Contributor D, are you saying that you do not soak machine cane panels?



From contributor D:
I said you don't need warm water or glycerin - tapwater works fine. Cut the pieces a little oversize and put the smooth side up.


From contributor C:
About the sandpaper - yes, exactly. Also, when re-gluing old chairs, work on a dead flat surface. When reassembling, fit all the components together, then use a clamp to draw them tight, but do not leave the clamps on. Once the joints are firmly seated, check that the chair is level on all 4 legs, then place a level across the front of the seat to check level there. Once you are satisfied with the position, allow it to dry without clamps. At most, use a deep throated bar clamp to secure it to the table to ensure it dries level.


From the original questioner:
Update: I have completed these chairs (finally). Thanks to all of you, it went very well. I ended up having to make a new back (curved) leg and two new stretchers, which added to the amount of time. I distressed these parts and was able to get them to match the existing components.

The previously refinished topcoat (thank the Good Lord) that had runs in it was shellac, so after scraping the runs off and buffing with steel wool, I re-topcoated with some fresh-mixed shellac.

Three of the grooves had been repaired in the past (due to splits), two of which had to be repaired again. There was also another split groove that I had to fix.

Y'all were right - getting the old cane/spline out was the most aggravating part, but your recommendations worked perfectly.

Re-caning was a snap (after the first one); I soaked the cane for around 6 hours, and used some soft spruce to make my wedges. I used hide glue, since I had already mixed some for the leg/stretcher repair.

For the repairs I described, what ballpark price would you have charged? I had around $100 in materials, but it took me close to 20 hours to do everything. Based on my shop rate that would put me at needing to charge $1120, which I think is too high. Normally, (for new construction - not repairs), I would charge this full amount, but this is for a good customer that has future potential for commissions, so I want to keep him happy. I'm thinking contributor J hit it on the head when he stated this type of work won't pay the wages but sometimes is necessary (paraphrased of course).

In the end, the chairs look fantastic; I will deliver them today, and I anticipate the client will be satisfied. It was satisfying to bring something back to life!



From contributor D:
Glad the re-cane went well. As far as how much to charge for the repair work, that is easier when you estimate or bid beforehand. You will be wrong a few times, but then anticipate what it will take to do each job. Depends on your market as well. Often I heard, "heck, we didn't pay that much for the chair."

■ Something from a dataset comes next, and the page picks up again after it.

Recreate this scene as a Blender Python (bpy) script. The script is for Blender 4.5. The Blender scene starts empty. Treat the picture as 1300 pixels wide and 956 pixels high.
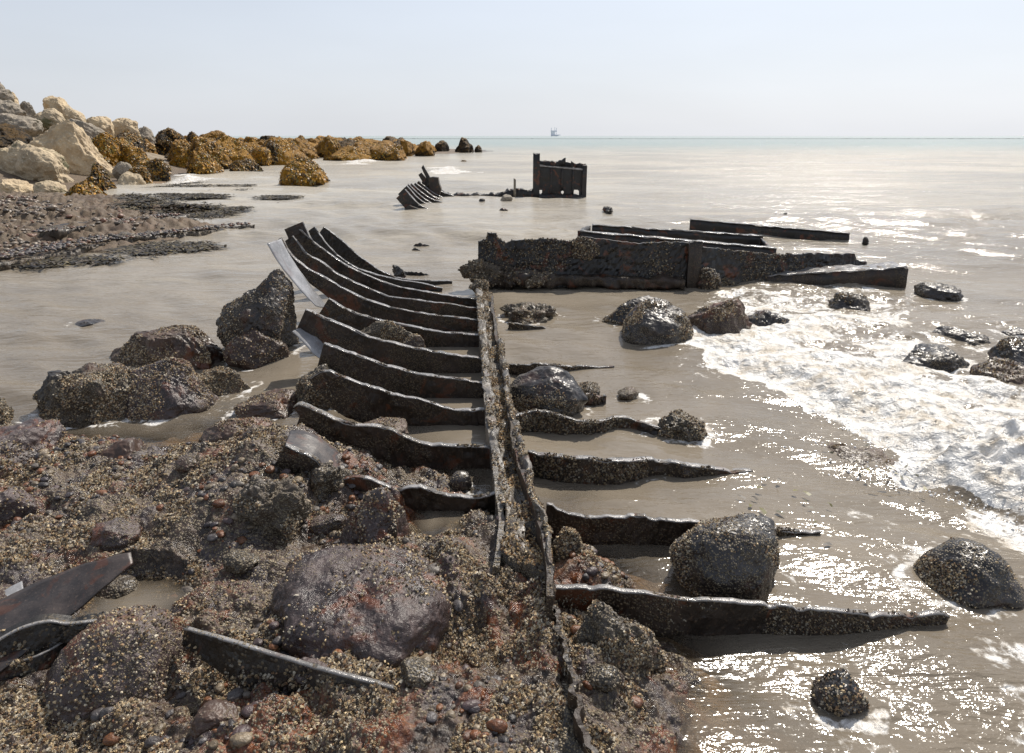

How much potential work exists with this client? If you can afford it, make it easy on them, if you have a good feeling and they are happy. Do them right and if they are the real deal, you should get the other work.



From contributor C:
I charge $85 on average for pre-woven seats, including new cane. Reglues are $65. You will have to use your best judgment on the additional repair work. If they are ongoing clients, I would throw that work in free of charge.


The comments below were added after this Forum discussion was archived as a Knowledge Base article (add your comment).

Comment from contributor A:
I found the easiest way to remove the old spline and cane and glue was to use my plunge router with a straight shank router bit. Itís much easier than trying to remove it with a chisel.